Um incidente

Henrique Custódio

No debate Santana Lopes versus Rui Rio, travado na RTP, o florete manhoso de Lopes apostou em extirpar o outro e expor-lhe as entranhas de um suposto conluio com o PS de António Costa, e a sobranceria provinciana de Rio empenhou-se em encostar o «menino guerreiro» ao caos do seu consulado.

Falharam ambos.

Lopes, porque desceu à grosseria para amarrar Rio a um suposto conluio com Costa e refocilou nela para além do tolerável. Rio, porque acusou Lopes de caótico, no seu breve papel de primeiro-ministro, e não apresentou qualquer exemplo, quando tinha à disposição um verdadeiro arsenal de demonstrações.
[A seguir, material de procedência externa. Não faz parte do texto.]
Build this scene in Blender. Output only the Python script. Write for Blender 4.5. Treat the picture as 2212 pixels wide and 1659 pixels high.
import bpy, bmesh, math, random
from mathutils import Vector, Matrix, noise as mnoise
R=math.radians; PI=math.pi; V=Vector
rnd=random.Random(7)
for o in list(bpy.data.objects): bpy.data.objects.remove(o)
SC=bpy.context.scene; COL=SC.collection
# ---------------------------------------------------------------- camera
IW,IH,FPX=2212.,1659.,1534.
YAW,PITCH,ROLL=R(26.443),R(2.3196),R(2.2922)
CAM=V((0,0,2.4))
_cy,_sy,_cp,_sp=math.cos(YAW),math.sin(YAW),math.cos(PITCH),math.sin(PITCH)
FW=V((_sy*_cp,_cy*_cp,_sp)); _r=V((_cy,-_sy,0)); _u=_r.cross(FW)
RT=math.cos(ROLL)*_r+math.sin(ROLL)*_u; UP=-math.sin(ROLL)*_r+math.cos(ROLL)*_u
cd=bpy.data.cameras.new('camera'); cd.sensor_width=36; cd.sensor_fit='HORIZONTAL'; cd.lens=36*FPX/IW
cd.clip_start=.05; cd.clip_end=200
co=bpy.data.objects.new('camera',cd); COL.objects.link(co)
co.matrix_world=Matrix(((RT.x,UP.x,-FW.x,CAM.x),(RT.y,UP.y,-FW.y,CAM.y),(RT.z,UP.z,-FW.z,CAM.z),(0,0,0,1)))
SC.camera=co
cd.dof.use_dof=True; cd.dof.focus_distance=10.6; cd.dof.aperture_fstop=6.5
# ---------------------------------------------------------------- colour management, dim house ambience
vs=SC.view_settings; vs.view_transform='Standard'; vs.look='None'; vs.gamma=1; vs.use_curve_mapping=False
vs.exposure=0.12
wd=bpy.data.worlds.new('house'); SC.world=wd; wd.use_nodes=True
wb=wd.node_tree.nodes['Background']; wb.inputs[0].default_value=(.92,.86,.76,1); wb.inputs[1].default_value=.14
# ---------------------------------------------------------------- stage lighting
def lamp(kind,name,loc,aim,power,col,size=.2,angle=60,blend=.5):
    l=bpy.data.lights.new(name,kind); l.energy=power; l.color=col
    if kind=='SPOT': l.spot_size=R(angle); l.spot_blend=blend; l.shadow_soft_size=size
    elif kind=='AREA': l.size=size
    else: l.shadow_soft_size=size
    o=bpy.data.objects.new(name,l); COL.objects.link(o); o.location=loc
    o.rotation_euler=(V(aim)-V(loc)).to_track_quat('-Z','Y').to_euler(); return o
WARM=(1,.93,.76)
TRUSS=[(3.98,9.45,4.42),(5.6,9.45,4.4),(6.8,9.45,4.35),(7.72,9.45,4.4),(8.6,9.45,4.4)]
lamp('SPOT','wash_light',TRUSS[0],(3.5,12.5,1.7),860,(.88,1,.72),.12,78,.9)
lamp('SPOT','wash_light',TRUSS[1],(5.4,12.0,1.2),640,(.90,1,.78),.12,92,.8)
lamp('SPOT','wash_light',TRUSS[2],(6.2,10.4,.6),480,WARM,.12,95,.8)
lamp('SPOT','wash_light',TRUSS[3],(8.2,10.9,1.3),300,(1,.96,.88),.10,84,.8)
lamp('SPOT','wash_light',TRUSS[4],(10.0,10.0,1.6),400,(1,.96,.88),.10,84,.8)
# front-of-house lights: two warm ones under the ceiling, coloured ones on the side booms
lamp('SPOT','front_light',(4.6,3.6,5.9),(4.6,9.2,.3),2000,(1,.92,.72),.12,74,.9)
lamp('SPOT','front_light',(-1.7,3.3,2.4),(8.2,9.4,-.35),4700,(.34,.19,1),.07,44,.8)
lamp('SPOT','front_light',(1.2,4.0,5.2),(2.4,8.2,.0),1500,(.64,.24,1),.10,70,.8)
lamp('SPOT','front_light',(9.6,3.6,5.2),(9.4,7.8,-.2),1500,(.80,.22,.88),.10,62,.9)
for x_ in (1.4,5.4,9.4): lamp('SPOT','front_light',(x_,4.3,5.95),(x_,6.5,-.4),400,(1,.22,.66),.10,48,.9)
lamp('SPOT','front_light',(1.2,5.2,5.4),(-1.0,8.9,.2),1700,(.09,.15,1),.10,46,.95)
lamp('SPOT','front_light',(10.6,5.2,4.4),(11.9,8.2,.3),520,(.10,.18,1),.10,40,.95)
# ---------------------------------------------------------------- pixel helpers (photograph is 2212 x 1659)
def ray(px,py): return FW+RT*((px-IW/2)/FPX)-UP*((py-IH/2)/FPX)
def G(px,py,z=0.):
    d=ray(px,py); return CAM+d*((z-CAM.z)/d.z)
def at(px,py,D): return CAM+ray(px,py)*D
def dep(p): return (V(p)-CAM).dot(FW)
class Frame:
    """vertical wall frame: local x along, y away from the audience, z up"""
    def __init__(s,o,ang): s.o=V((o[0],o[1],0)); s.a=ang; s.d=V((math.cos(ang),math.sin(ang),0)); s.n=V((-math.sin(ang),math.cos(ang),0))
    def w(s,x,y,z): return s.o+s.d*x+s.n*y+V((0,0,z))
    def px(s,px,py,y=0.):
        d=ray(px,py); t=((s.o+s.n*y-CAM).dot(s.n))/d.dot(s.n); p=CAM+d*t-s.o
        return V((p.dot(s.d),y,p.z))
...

Quando escrevemos, ainda não se realizou o segundo debate televisivo, mas decerto que Lopes não baixará a crista de marialva de fim-de-semana e Rio não ousará desmantelar a fosforescência inconsequente que Lopes, despudoradamente, passeia há décadas pelo País.

Todavia, houve um incidente no primeiro debate de que, curiosamente, quase ninguém deu nota, no frenético comentarismo nacional.
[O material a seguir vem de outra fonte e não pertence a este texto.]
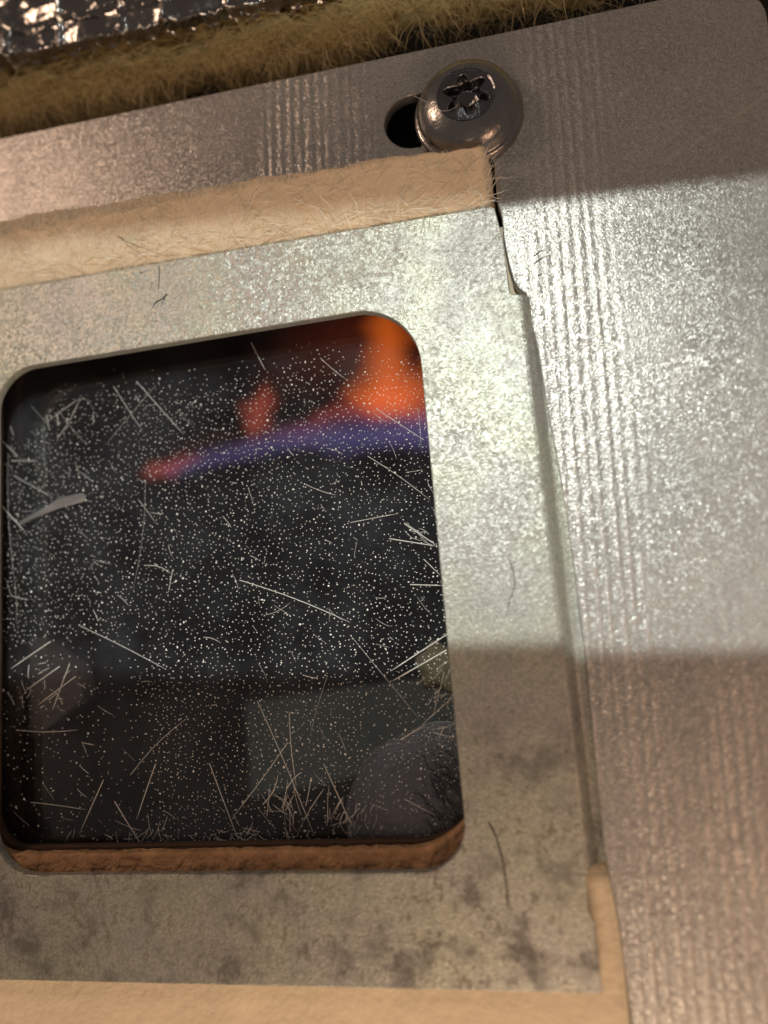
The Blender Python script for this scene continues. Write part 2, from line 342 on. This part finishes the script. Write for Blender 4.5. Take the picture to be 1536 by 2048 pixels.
# ---------------------------------------------------------------- splinters lying on the glass
def seg(a, b, r, bend=0, zr=.004):
    p = at(*a, GZ + .02); q = at(*b, GZ + .02); n_ = 6; P = []
    dx, dy = q[0] - p[0], q[1] - p[1]
    for i in range(n_):
        t = i / (n_ - 1); w = math.sin(math.pi * t) * bend
        P.append((p[0] + dx * t - dy * w, p[1] + dy * t + dx * w, GZ + .008 + zr * (1 + math.sin(3 * t))))
    return P, r
named = [
 ('pale splinter pointing down-left from the right edge, upper of the parallel pair', (895, 1268), (780, 1343), .0075, 0),
 ('pale splinter pointing down-left from the right edge, lower of the parallel pair', (893, 1300), (785, 1362), .0085, 0),
 ('long pale splinter alone in the middle of the dark sight glass', (478, 1160), (700, 1245), .0055, .02),
 ('long pale splinter crossing the orange-lit corner, sloping to the right edge', (752, 817), (848, 880), .005, 0),
 ('thin splinter under the blue flame, sloping down to the right edge', (735, 912), (860, 1000), .004, .02),
 ('thick splinter sloping down to the right edge, halfway up the glass', (808, 1047), (872, 1090), .0075, 0),
 ('thick level splinter meeting the right edge, halfway up the glass', (778, 1077), (872, 1092), .007, 0),
 ('short level splinter at the right edge below the thick pair', (820, 1169), (884, 1171), .0065, 0),
 ('short slanting splinter at the right edge between the level splinters', (847, 1118), (880, 1150), .0055, 0),
 ('thin splinter rising slightly to the right in the right half of the glass', (700, 1045), (795, 1027), .004, 0),
 ('long slanting splinter near the upper left corner of the glass', (272, 762), (366, 868), .0055, 0),
 ('thin slanting splinter left of the longest upper splinter', (226, 772), (280, 856), .0045, 0),
 ('splinter with a thick upper end just under the top edge of the frame', (502, 685), (530, 740), .0060, 0),
 ('short level splinter near the left edge above the grey flake', (22, 921), (75, 922), .0065, 0),
 ('bright slanting splinter crossing the left end of the grey flake', (3, 1012), (48, 1062), .0075, 0),
 ('slanting splinter at the left edge above the grey flake', (25, 950), (105, 995), .0045, 0),
 ('splinter at the far left edge above the level one', (0, 878), (35, 912), .0065, 0),
 ('tall splinter standing from the bottom edge, tallest of the middle tangle', (514, 1402), (628, 1672), .0058, .01),
 ('upright splinter beside the tallest one, leaning hardly at all', (578, 1427), (592, 1572), .0055, -.02),
 ('lone slanting splinter right of the middle tangle', (647, 1528), (705, 1655), .0065, 0),
 ('long splinter sloping the other way across the middle tangle', (575, 1485), (465, 1635), .0048, .01),
 ('slanting splinter left of the middle tangle, above the bottom edge', (418, 1527), (480, 1690), .0055, 0),
 ('splinter leaning left from the bottom edge, left of the forked bundle', (206, 1560), (158, 1668), .0055, 0),
 ('right arm of the forked bundle at the bottom of the glass', (310, 1528), (272, 1640), .0055, 0),
 ('left arm of the forked bundle at the bottom of the glass', (228, 1603), (285, 1695), .0075, 0),
 ('uppermost of the crossed splinters at the lower left corner', (100, 1283), (20, 1338), .0075, 0),
 ('second of the crossed splinters at the lower left corner', (118, 1333), (52, 1380), .0075, 0),
 ('steepest of the crossed splinters at the lower left corner', (138, 1328), (104, 1420), .006, 0),
 ('third parallel splinter of the crossed ones at lower left', (150, 1353), (75, 1410), .006, 0),
 ('long faint splinter sloping through the left half of the glass', (160, 1252), (333, 1340), .0042, .01),
 ('short splinter lying on the grey dome behind the glass', (808, 1598), (872, 1632), .0055, 0),
 ('short upright splinter in the left half of the glass', (345, 1138), (336, 1186), .0045, 0),
 ('short wavy splinter beside the upright one in the left half', (289, 1131), (340, 1146), .0045, .1),
 ('long faint splinter rising right in the lower left of the glass', (260, 1550), (375, 1435), .0032, .04),
 ('steep splinter by the right edge above the grey dome', (888, 1345), (866, 1432), .0045, 0),
 ('sloping splinter by the right edge above the grey dome', (905, 1395), (843, 1450), .0045, 0),
]
for lab, a, b_, r, bd in named:
    o = strands('glass_splinter', [seg(a, b_, r * .60, bd)], M['splinter'], None, 5)
    tag(o, lab, 'splinter', 'pale glass splinters lying on the sight glass')
items = []
R = random.Random(3)
def tangle(cx, cy, n, spread, l0, l1, up=None, r=.0026):
    for _ in range(n):
        x = cx + R.gauss(0, spread[0]); y = cy + R.gauss(0, spread[1]); a = R.uniform(0, math.pi) if up is None else R.gauss(up, .5); l = R.uniform(l0, l1)
        items.append(seg((x, y), (x + l * math.cos(a), y - l * math.sin(a)), r * R.uniform(.6, 1.2), R.gauss(0, .05)))
tangle(590, 1640, 24, (35, 28), 20, 75, 1.57); tangle(480, 1675, 12, (30, 12), 10, 40); tangle(290, 1675, 12, (25, 14), 10, 60)
tangle(75, 1380, 12, (35, 22), 10, 36); tangle(700, 1650, 26, (30, 14), 10, 40, 1.2); tangle(400, 1685, 26, (120, 8), 6, 24)
tangle(870, 1400, 14, (25, 30), 15, 50, 1.0); tangle(560, 1682, 70, (210, 8), 5, 22); tangle(860, 1080, 7, (14, 14), 20, 50, 2.7)
for _ in range(80):
    x = R.uniform(10, 880); y = R.uniform(760, 1670); a = R.uniform(-1.3, .2) if R.random() < .7 else R.uniform(0, 3.14); l = R.uniform(8, 42)
    items.append(seg((x, y), (x + l * math.cos(a), y - l * math.sin(a)), .0021 * R.uniform(.5, 1.3), R.gauss(0, .04)))
for p, q, r in (((95, 842), (160, 795), .003), ((113, 878), (160, 795), .003), ((62, 812), (98, 852), .002), ((115, 820), (172, 890), .0022), ((93, 830), (97, 857), .004), ((113, 828), (116, 852), .006), ((150, 923), (157, 943), .003),
                ((275, 998), (312, 1048), .003), ((445, 1032), (462, 1055), .0035), ((610, 968), (672, 990), .003), ((270, 790), (278, 805), .005), ((20, 852), (27, 870), .004),
                ((15, 905), (28, 1160), .002), ((28, 1160), (32, 1245), .002), ((310, 770), (210, 890), .002), ((575, 895), (588, 912), .003), ((640, 715), (690, 757), .003), ((835, 815), (842, 900), .002),
                ((605, 1350), (635, 1357), .004), ((655, 1350), (620, 1470), .002), ((700, 1270), (840, 1440), .002), ((800, 1480), (850, 1450), .003), ((865, 1465), (912, 1475), .003), ((30, 1460), (155, 1460), .003), ((60, 1605), (170, 1620), .003), ((290, 960), (265, 1180), .0015), ((530, 1230), (580, 1205), .002)):
    items.append(seg(p, q, r * .8, R.gauss(0, .03)))
lint = strands('fine_lint', items, M['splinter'])
tag(lint, 'fine lint and hair-thin glass slivers strewn over the sight glass', 'lint', kind='stuff')

# grey flake
P = [at(*p, GZ + .01) for p in ((38, 1052), (38, 1044), (100, 1008), (118, 996), (165, 986), (172, 991), (168, 1004), (120, 1016), (60, 1040))]
bm = bmesh.new(); vs = [bm.verts.new((x, y, GZ + .014 + .006 * math.sin(i * 2.3))) for i, (x, y) in enumerate(P)]; f_ = bm.faces.new(vs)
ex = bmesh.ops.extrude_face_region(bm, geom=[f_]); bmesh.ops.translate(bm, vec=(0, 0, -.008), verts=[v for v in ex['geom'] if isinstance(v, bmesh.types.BMVert)])
bmesh.ops.recalc_face_normals(bm, faces=bm.faces); me = bpy.data.meshes.new('paint_flake'); bm.to_mesh(me); bm.free()
tag(link('paint_flake', me, M['flake']), 'flat grey flake narrowing to the left, stuck near the left edge of the glass', 'flake')

# hairs and marks on the frame
def wire(pts, z, r, n=5): return ([(*at(x, y, z), z + r * .6) for x, y in pts], r)
hz = .09
tag(strands('dark_hair', [wire(((978, 1645), (990, 1668), (1000, 1700), (1008, 1735), (1014, 1780), (1016, 1822)), hz, .0055)], M['hair'], None, 5),
    'dark curved hair lying on the frame below the glass corner', 'hair')
tag(strands('pale_fibre', [wire(((918, 1142), (935, 1137), (950, 1133), (968, 1129), (990, 1128), (1008, 1122), (1016, 1118)), hz, .005)], M['splinter'], None, 5),
    'short pale crinkled fibre lying on the frame right of the glass', 'fibre')
tag(strands('dark_fibre', [wire(((1018, 1120), (1028, 1145), (1030, 1170), (1020, 1200), (1012, 1232)), hz, .0028)], M['hair'], None, 5),
    'thin dark curl of fibre on the frame beside the pale crinkled fibre', 'fibre')
tag(strands('pale_splinter', [wire(((998, 1168), (1003, 1180), (1008, 1193)), hz, .004)], M['splinter'], None, 5),
    'tiny pale splinter on the frame inside the dark curl of fibre', 'splinter')
sc_ = [wire(p, hz - .001, r) for p, r in ((((318, 533), (319, 556), (317, 580)), .004), (((335, 588), (325, 598), (312, 604), (305, 616)), .005), (((305, 565), (300, 582)), .003), (((280, 547), (296, 541)), .003), (((330, 596), (322, 612)), .004))]
tag(strands('scratches', sc_, M['hair'], froot, 5), 'cluster of dark scratches and nicks on the upper strip')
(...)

Foi quando Santana Lopes, na sanha de demonstrar que Rui Rio se mancomunava com os «inimigos do partido», decidiu admoestá-lo pela sua presença na Associação 25 de Abril (A25A) e até mostrou uma fotografia onde o acusado Rio lá estava, sorridente, ao lado do coronel Vasco Lourenço.
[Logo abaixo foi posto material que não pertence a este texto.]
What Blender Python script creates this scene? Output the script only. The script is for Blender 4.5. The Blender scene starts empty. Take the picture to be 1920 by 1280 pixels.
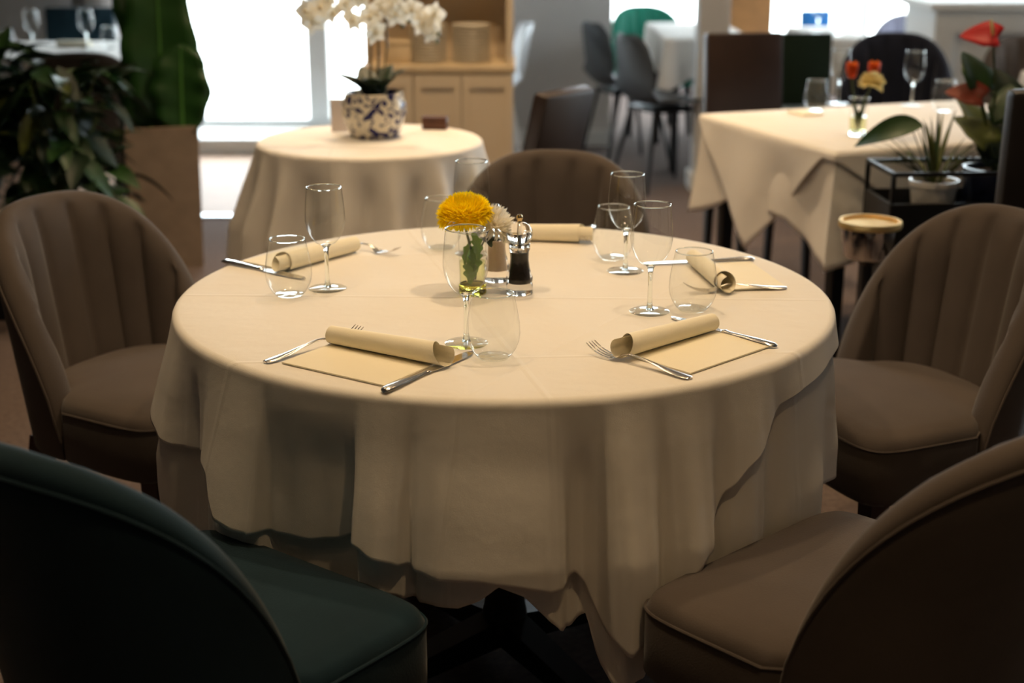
import bpy, bmesh, math, random
from mathutils import Vector, Matrix, noise
rnd = random.Random(7)
PI = math.pi
S = bpy.context.scene
COL = S.collection
R = math.radians

# ---------------------------------------------------------------- camera
cd = bpy.data.cameras.new('camera'); cam = bpy.data.objects.new('camera', cd); COL.objects.link(cam)
cd.sensor_width = 36.0; cd.lens = 50.0; cd.clip_start = 0.05; cd.clip_end = 200
cam.location = (0, 0, 1.45); cam.rotation_euler = (R(90 - 17.0), 0, 0)
cd.dof.use_dof = True; cd.dof.focus_distance = 2.36; cd.dof.aperture_fstop = 2.8
S.camera = cam
# ---------------------------------------------------------------- colour management
S.view_settings.view_transform = 'Standard'; S.view_settings.look = 'None'
S.view_settings.gamma = 1.0; S.view_settings.use_curve_mapping = False
S.view_settings.exposure = 0.0
# ---------------------------------------------------------------- world: bright overcast daylight
W = bpy.data.worlds.new('sky'); S.world = W; W.use_nodes = True
bg = W.node_tree.nodes['Background']; bg.inputs[0].default_value = (0.84, 0.93, 1.0, 1); bg.inputs[1].default_value = 14.0

def portal(name, loc, rot, sx, sy):
    l = bpy.data.lights.new(name, 'AREA'); l.shape = 'RECTANGLE'; l.size = sx; l.size_y = sy
    l.cycles.is_portal = True
    o = bpy.data.objects.new(name, l); COL.objects.link(o); o.location = loc; o.rotation_euler = rot
    return o
portal('window_portal', (-1.62, 8.97, 1.35), (R(-90), 0, 0), 1.7, 2.4)
portal('window_portal', (3.1, 11.95, 1.45), (R(-90), 0, 0), 4.9, 2.3)
portal('window_portal', (5.15, 9.0, 1.5), (0, R(90), 0), 2.2, 4.6)

# ---------------------------------------------------------------- materials
def srgb(r, g, b):
    f = lambda c: (c/255/12.92 if c/255 <= 0.04045 else ((c/255+0.055)/1.055)**2.4)
    return (f(r), f(g), f(b), 1)
MATS = {}
def pm(name, col, rough=0.5, metal=0.0, sheen=0.0, var=0.0, vscale=8.0, bump=0.0, bscale=200.0, spec=0.5, trans=0.0, ior=1.45, coat=0.0):
    m = bpy.data.materials.new(name); m.use_nodes = True; nt = m.node_tree
    b = nt.nodes['Principled BSDF']
    b.inputs['Base Color'].default_value = col; b.inputs['Roughness'].default_value = rough
    b.inputs['Metallic'].default_value = metal; b.inputs['Specular IOR Level'].default_value = spec
    b.inputs['Sheen Weight'].default_value = sheen; b.inputs['Sheen Roughness'].default_value = 0.4
    b.inputs['Transmission Weight'].default_value = trans; b.inputs['IOR'].default_value = ior
    b.inputs['Coat Weight'].default_value = coat
    if var or bump:
        tc = nt.nodes.new('ShaderNodeTexCoord')
    if var:
        n = nt.nodes.new('ShaderNodeTexNoise'); n.inputs['Scale'].default_value = vscale; n.inputs['Detail'].default_value = 5
        nt.links.new(tc.outputs['Object'], n.inputs['Vector'])
        mr = nt.nodes.new('ShaderNodeMapRange'); mr.inputs[1].default_value = 0.3; mr.inputs[2].default_value = 0.7
        mr.inputs[3].default_value = 1 - var; mr.inputs[4].default_value = 1 + var
        nt.links.new(n.outputs['Fac'], mr.inputs[0])
        mx = nt.nodes.new('ShaderNodeVectorMath'); mx.operation = 'SCALE'; mx.inputs[0].default_value = col[:3]
        nt.links.new(mr.outputs[0], mx.inputs['Scale']); nt.links.new(mx.outputs[0], b.inputs['Base Color'])
    if bump:
        n2 = nt.nodes.new('ShaderNodeTexNoise'); n2.inputs['Scale'].default_value = bscale; n2.inputs['Detail'].default_value = 3
        nt.links.new(tc.outputs['Object'], n2.inputs['Vector'])
        bp = nt.nodes.new('ShaderNodeBump'); bp.inputs['Strength'].default_value = bump; bp.inputs['Distance'].default_value = 0.004
        nt.links.new(n2.outputs['Fac'], bp.inputs['Height']); nt.links.new(bp.outputs[0], b.inputs['Normal'])
    MATS[name] = m
    return m

def thin_glass(name, tint=(0.975, 0.985, 0.98)):
    m = bpy.data.materials.new(name); m.use_nodes = True; nt = m.node_tree; nt.nodes.clear()
    out = nt.nodes.new('ShaderNodeOutputMaterial'); mix = nt.nodes.new('ShaderNodeMixShader')
    tr = nt.nodes.new('ShaderNodeBsdfTransparent'); gl = nt.nodes.new('ShaderNodeBsdfGlossy'); gl.inputs['Roughness'].default_value = 0.0
    lw = nt.nodes.new('ShaderNodeLayerWeight'); lw.inputs['Blend'].default_value = 0.5
    cr = nt.nodes.new('ShaderNodeValToRGB')      # facing -> tint: light crosses more glass at grazing angles
    cr.color_ramp.elements[0].position = 0.82; cr.color_ramp.elements[0].color = (*tint, 1)
    cr.color_ramp.elements[1].position = 0.975; cr.color_ramp.elements[1].color = (0.28, 0.30, 0.30, 1)
    nt.links.new(lw.outputs['Facing'], cr.inputs[0]); nt.links.new(cr.outputs[0], tr.inputs[0])
    pw = nt.nodes.new('ShaderNodeMath'); pw.operation = 'POWER'; pw.inputs[1].default_value = 5.0      # Schlick reflectance of both faces of the wall
    nt.links.new(lw.outputs['Facing'], pw.inputs[0])
    ml = nt.nodes.new('ShaderNodeMath'); ml.operation = 'MULTIPLY_ADD'; ml.inputs[1].default_value = 0.85; ml.inputs[2].default_value = 0.05; ml.use_clamp = True
    nt.links.new(pw.outputs[0], ml.inputs[0]); nt.links.new(ml.outputs[0], mix.inputs[0])
    nt.links.new(tr.outputs[0], mix.inputs[1]); nt.links.new(gl.outputs[0], mix.inputs[2]); nt.links.new(mix.outputs[0], out.inputs[0])
    MATS[name] = m
    return m
def solid_glass(name, col=(0.97, 0.99, 0.98, 1)):
    m = bpy.data.materials.new(name); m.use_nodes = True; nt = m.node_tree; nt.nodes.clear()
    out = nt.nodes.new('ShaderNodeOutputMaterial'); g = nt.nodes.new('ShaderNodeBsdfGlass')
    g.inputs['Color'].default_value = col; g.inputs['Roughness'].default_value = 0.0; g.inputs['IOR'].default_value = 1.47
    nt.links.new(g.outputs[0], out.inputs[0]); MATS[name] = m
    return m
def emit(name, col, s):
    m = bpy.data.materials.new(name); m.use_nodes = True; nt = m.node_tree; nt.nodes.clear()
    out = nt.nodes.new('ShaderNodeOutputMaterial'); e = nt.nodes.new('ShaderNodeEmission')
    e.inputs[0].default_value = col; e.inputs[1].default_value = s; nt.links.new(e.outputs[0], out.inputs[0]); MATS[name] = m
    return m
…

A resposta do ex-autarca do Porto mostrou que Rio e Santana são, realmente, farinha do mesmo saco: invocando atabalhoadamente o convite que a A25A lhe havia feito, Rui Rio não conseguiu disfarçar um manifesto incómodo pela acusação de Santana que, por seu lado, a reiterou com acinte ao longo do debate, de ironia afivelada no sorriso.

O que este episódio demonstra é que tanto Santana como Rio acham «vergonhoso» dirigentes do PSD visitarem a Associação 25 de Abril, desprezando a história do País no último meio século, desde o derrube pelas armas do regime fascista em 1974, à instauração da democracia burguesa que nos rege e de que usufruem e, para cúmulo, consideram a Associação dos heróis militares que libertaram Portugal do jugo fascista e da guerra colonial como local não frequentável pelos excelsos «democratas» que se julgam ser.

Esquecem que só podem andar por aí a flautear democracias graças, precisamente, aos homens cuja A25A representa, bem como à coragem e ao patriotismo dos capitães de Abril, com que nem sonham, estes grandecíssimos democratas de proveta.

Ambos ensaiando o próximo debate, Rio já disse que «há linhas que não se pode ultrapassar» (foi pena não se lembrar disso quando Lopes o «acusou» de ir à A25A) e Santana já «pediu desculpa» por alguns «erros» cometidos no seu governo.

Do que devia pedir desculpa era do erro trágico que é a sua existência política no País, mas não se pode esperar isso de um flausino encartado.